The Imaginarium of Doctor Parnassus Review

(2.5 STARS)

The Imaginarium of Doctor Parnassus was reportedly more than halfway completed when its star, Heath Ledger, suddenly passed away. Instead of scrapping the film, director Terry Gilliam decided to push on and fill in the blanks of Ledger’s performance with CGI, makeup, Johnny Depp, Jude Law, and Colin Farrell. The rewrites that were necessary to make this film even possible also are the film’s biggest downfall. The film is brimming with ideas, but the narrative doesn’t connect them in any coherent way. It chugs along and has you thinking everything will make sense eventually. But that time never comes. In fact, the film becomes more and more obtuse before reaching its nearly laughable climax. It’s visually stunning, but the visuals only go so far. There needs to be something else there, and Gilliam’s film just doesn’t deliver.

Imaginarium tells the story of a traveling theater troupe on the road in modern Britain. The big difference between most other troupes—one member of this group, the titular Doctor Parnassus (Christopher Plummer) is immortal. He made a bet with the Devil (Tom Waits) over a millennium about the nature of man. Parnassus won, and his wish for immortality was granted. He realized, however, it was a trap, and he has been spending the next thousand years making new wagers with the Devil trying to win back his soul and protect his daughter, Valentina (Lily Cole).

She is nearing the age of 16, at which point she will be the property of the Devil, but one more wager is made—the first one to win over five souls will get Valentina. So Parnassus enlists the help of his daughter (unbeknownst to her are the stakes of the wager), the smitten Anton (Andrew Garfield), and sarcastic but loyal Percy (Verne Troyer), and Tony (Ledger), who the others find hanging by his neck under a bridge with no memory of himself or how he got there.

I’m not sure if any of that makes a lick of sense, but watching the film won’t make the plot any clearer or easier to understand. It just doesn’t make much sense. I appreciate what Gilliam was trying to do with the battle between good and evil, but he doesn’t execute this in a way that makes any sense. Our characters throw average people into the Imaginarium, a portal into their own imaginations in which they must make a choice. To be honest, I wasn’t clear what the choice meant, but it determined who won the bet.

What Imaginarium does right is restricted to the technical realm. Whenever someone enters the Imaginarium, we are transfixed. The film starts with two such scenes, and I thought I was in for something special. Everything was surreal, vibrant, and beautiful.
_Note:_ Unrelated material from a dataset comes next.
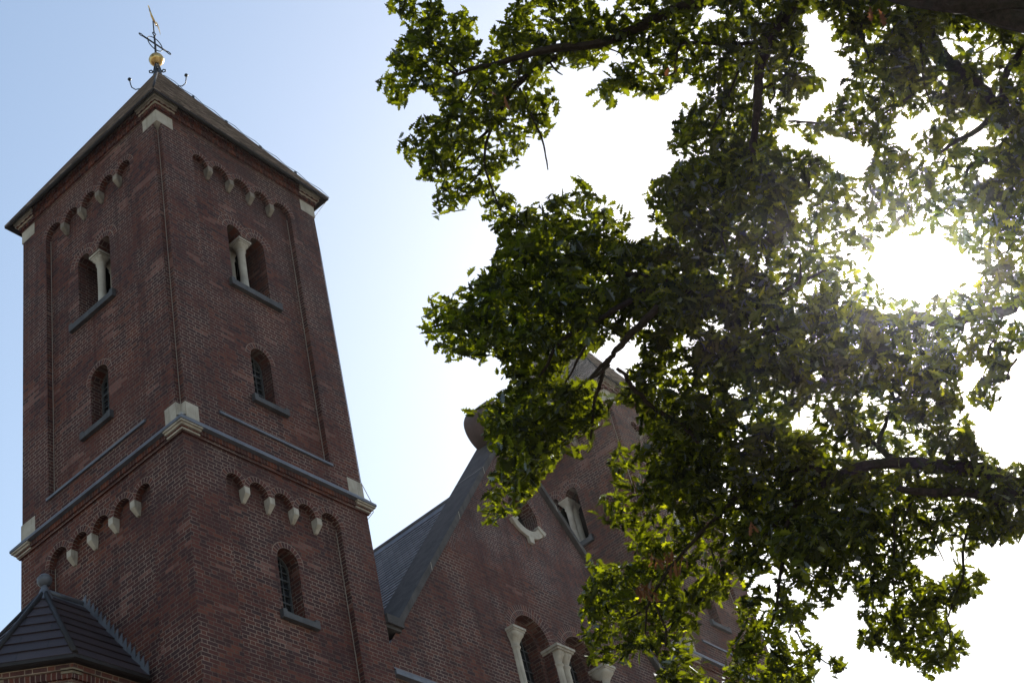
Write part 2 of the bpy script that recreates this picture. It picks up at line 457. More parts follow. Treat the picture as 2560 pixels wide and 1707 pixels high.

As the film goes on and we see more people enter the Imaginarium, I remained astounded visually, but the narrative behind these trips grows more and more convoluted.

In terms of acting, there’s not a ton here worth remembering. It’s a shame this was Ledger’s final performance because it’s not very good. The great actor was amazing in The Dark Knight and Brokeback Mountain, among other films. His work here is just a blip on the radar. Christopher Plummer is very good in some scenes, but overall, his work is forgettable. He was much better in last year’s The Last Station. Andrew Garfield, the new Spider-Man, showed some charisma as Anton, and Verne Troyer has some good moments as Percy. Lily Cole, who plays Valentina, was terrible. She’s OK throughout the first two-thirds, but there’s a scene near the end when she literally dances with the Devil, and everything about it is wrong, especially her acting.

I almost feel bad giving this film a negative review because it feels so incomplete. So much of what is here is promising, but it just doesn’t come together. It engages the intellect to a certain degree, but I was more intrigued by the visuals than the mishmash that is the film’s story. It’s too original and risky to completely write off, but it’s just not good enough to give it a solid recommendation, so tread with caution.